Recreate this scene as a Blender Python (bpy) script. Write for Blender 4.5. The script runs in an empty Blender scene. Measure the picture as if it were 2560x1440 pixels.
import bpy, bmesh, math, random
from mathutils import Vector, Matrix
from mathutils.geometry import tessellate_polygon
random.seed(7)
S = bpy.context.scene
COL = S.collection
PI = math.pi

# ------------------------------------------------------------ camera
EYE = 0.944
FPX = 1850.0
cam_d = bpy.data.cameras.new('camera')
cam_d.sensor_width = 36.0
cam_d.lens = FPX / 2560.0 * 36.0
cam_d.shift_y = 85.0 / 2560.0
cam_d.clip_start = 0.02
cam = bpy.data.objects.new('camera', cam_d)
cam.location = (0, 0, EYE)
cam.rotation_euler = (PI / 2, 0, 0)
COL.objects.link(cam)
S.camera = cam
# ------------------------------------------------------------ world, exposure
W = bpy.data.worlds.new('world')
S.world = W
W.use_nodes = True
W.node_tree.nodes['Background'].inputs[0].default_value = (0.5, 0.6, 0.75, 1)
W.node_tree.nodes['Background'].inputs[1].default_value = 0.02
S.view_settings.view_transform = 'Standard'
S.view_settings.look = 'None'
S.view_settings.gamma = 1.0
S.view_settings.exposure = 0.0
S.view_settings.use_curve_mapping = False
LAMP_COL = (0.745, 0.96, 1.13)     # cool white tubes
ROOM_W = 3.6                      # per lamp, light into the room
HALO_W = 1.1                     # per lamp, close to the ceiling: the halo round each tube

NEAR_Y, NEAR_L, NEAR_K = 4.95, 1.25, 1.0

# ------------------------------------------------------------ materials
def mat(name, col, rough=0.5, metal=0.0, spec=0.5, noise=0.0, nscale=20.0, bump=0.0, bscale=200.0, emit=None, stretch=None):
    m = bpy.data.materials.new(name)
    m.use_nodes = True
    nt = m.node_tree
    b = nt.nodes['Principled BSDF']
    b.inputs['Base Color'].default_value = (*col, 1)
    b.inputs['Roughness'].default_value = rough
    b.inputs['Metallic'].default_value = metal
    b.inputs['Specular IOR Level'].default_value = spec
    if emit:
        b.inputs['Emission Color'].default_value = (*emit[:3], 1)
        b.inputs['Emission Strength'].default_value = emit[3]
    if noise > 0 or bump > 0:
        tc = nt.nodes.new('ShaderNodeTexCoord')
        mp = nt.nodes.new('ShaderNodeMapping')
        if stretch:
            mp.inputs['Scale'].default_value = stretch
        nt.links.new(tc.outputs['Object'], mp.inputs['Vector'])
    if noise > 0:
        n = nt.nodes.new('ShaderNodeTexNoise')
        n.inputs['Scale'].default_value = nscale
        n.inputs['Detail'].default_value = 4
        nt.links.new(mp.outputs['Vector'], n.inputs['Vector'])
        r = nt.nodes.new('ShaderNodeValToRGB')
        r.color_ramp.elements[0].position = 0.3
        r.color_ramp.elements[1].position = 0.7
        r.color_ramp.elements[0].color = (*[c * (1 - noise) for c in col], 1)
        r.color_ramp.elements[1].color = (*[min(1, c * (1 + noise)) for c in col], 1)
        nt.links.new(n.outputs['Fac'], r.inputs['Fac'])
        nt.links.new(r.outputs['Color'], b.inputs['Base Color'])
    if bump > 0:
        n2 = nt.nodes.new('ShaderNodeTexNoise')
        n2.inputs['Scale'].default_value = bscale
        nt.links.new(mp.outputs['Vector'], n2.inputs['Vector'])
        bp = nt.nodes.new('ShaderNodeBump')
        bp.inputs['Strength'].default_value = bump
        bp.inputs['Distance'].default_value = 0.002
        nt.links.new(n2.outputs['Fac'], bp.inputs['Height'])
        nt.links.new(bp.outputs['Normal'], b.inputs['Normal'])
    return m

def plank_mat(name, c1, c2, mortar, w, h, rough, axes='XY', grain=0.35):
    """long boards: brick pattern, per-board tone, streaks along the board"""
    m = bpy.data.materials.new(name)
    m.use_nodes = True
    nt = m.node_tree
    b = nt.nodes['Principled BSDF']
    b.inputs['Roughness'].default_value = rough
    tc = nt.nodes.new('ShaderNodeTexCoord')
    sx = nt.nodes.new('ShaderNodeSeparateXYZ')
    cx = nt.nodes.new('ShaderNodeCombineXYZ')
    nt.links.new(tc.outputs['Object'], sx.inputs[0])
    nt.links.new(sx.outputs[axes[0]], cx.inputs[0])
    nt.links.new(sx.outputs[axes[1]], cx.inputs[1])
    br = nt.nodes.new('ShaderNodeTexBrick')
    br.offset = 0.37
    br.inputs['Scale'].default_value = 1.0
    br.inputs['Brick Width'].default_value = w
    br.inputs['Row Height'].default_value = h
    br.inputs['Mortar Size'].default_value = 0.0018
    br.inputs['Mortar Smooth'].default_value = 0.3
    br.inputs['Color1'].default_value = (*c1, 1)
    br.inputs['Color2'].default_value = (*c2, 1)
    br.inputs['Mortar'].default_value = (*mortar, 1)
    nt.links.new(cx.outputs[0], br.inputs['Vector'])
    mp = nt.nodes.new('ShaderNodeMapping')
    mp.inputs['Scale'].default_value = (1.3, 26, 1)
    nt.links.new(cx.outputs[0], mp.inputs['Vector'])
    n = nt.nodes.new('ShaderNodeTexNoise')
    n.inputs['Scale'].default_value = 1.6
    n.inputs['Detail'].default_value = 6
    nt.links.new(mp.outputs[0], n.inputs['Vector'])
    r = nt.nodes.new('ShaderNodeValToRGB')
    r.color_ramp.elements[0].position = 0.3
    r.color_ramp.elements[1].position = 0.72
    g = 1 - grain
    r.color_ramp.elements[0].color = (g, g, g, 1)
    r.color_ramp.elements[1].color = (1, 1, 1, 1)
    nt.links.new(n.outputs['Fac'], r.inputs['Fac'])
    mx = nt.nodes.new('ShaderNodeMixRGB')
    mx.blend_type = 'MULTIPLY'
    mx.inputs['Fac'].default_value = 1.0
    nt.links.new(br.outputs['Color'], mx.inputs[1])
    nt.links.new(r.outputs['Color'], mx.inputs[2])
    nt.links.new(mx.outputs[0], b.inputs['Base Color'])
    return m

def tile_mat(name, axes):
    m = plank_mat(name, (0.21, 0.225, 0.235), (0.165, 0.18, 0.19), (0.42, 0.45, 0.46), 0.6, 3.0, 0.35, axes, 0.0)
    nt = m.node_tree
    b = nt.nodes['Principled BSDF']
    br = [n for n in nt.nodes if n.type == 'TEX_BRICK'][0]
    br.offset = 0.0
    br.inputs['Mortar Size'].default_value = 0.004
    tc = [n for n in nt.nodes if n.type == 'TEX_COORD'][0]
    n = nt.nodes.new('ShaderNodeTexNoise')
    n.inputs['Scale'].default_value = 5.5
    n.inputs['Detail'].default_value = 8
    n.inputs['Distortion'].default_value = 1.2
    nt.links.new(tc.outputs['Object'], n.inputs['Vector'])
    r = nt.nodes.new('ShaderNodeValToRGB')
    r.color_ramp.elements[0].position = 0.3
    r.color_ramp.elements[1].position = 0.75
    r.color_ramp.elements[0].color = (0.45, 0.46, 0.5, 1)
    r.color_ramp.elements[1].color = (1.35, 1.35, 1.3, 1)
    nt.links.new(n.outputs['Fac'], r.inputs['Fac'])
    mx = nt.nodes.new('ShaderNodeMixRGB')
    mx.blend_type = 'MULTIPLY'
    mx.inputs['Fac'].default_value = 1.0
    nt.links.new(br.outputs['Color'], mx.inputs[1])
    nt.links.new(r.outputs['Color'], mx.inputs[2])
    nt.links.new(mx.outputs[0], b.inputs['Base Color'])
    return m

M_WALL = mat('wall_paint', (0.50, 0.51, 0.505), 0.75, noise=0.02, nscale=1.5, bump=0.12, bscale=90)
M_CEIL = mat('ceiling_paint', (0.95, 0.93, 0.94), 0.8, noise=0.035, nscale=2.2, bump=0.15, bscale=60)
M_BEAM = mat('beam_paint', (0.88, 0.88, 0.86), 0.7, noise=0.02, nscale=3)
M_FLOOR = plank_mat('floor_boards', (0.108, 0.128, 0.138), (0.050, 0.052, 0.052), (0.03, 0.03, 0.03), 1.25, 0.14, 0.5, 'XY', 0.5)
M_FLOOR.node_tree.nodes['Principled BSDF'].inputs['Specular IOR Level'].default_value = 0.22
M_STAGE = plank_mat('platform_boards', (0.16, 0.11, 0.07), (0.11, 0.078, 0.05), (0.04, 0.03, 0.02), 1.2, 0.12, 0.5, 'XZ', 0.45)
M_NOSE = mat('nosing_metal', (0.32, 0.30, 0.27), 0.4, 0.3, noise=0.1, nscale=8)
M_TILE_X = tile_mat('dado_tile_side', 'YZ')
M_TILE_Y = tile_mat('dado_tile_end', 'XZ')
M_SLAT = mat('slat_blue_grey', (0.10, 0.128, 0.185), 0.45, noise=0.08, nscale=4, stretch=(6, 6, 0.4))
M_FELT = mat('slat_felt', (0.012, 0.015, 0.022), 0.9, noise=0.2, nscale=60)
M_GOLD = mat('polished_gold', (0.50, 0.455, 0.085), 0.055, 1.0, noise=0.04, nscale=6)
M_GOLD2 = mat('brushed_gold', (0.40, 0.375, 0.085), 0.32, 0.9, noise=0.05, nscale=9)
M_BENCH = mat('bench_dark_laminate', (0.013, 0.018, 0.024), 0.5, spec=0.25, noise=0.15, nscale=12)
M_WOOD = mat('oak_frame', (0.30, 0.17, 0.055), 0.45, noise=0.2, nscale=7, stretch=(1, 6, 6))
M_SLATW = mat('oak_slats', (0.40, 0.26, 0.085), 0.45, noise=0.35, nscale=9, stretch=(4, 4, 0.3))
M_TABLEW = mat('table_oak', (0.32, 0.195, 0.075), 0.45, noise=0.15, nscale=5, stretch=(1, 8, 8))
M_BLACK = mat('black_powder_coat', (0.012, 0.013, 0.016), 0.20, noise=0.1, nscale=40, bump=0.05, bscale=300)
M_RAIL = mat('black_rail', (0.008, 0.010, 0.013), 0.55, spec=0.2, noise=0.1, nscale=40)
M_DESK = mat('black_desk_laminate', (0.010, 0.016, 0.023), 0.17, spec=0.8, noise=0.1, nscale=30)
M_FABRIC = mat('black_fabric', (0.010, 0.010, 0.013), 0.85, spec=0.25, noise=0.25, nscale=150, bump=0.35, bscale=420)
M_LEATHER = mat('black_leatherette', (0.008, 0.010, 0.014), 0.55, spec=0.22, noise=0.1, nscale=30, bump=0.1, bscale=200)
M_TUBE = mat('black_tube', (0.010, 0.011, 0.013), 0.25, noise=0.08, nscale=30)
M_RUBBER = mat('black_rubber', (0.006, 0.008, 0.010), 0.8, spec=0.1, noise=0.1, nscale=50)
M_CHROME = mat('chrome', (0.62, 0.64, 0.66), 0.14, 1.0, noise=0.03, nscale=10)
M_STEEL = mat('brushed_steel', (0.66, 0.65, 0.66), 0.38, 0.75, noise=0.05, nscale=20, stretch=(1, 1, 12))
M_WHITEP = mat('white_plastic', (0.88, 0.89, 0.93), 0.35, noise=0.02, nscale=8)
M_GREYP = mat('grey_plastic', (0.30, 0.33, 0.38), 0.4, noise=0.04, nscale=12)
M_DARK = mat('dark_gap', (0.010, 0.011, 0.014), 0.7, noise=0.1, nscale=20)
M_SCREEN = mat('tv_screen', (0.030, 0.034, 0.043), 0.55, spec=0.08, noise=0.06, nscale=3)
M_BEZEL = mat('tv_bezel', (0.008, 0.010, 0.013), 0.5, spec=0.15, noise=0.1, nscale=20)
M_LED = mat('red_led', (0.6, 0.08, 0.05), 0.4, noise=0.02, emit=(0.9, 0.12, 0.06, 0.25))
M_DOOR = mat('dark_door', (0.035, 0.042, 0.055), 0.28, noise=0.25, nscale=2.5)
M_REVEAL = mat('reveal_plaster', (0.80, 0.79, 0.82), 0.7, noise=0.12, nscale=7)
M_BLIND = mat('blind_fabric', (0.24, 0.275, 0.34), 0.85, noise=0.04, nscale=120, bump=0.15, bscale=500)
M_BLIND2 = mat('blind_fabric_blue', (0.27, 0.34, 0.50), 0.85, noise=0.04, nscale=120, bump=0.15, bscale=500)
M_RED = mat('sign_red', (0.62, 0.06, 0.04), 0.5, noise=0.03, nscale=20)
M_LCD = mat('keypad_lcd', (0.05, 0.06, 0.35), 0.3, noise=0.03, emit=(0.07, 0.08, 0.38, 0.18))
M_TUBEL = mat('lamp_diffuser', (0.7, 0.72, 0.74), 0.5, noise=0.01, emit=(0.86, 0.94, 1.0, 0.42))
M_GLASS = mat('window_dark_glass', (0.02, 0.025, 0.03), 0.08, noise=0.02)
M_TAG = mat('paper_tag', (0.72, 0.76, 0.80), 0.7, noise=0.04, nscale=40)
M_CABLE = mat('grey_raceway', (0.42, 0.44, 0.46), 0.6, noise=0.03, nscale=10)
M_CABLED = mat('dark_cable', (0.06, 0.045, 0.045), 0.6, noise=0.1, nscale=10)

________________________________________

### PROBLEM STATEMENT
Reproduce exactly, please, only the lines from the start of the data above to the line that contains "PI = math.pi", with both ends kept.

### OUTPUT FOR THIS EXERCISE
Recreate this scene as a Blender Python (bpy) script. Write for Blender 4.5. The script runs in an empty Blender scene. Measure the picture as if it were 2560x1440 pixels.
import bpy, bmesh, math, random
from mathutils import Vector, Matrix
from mathutils.geometry import tessellate_polygon
random.seed(7)
S = bpy.context.scene
COL = S.collection
PI = math.pi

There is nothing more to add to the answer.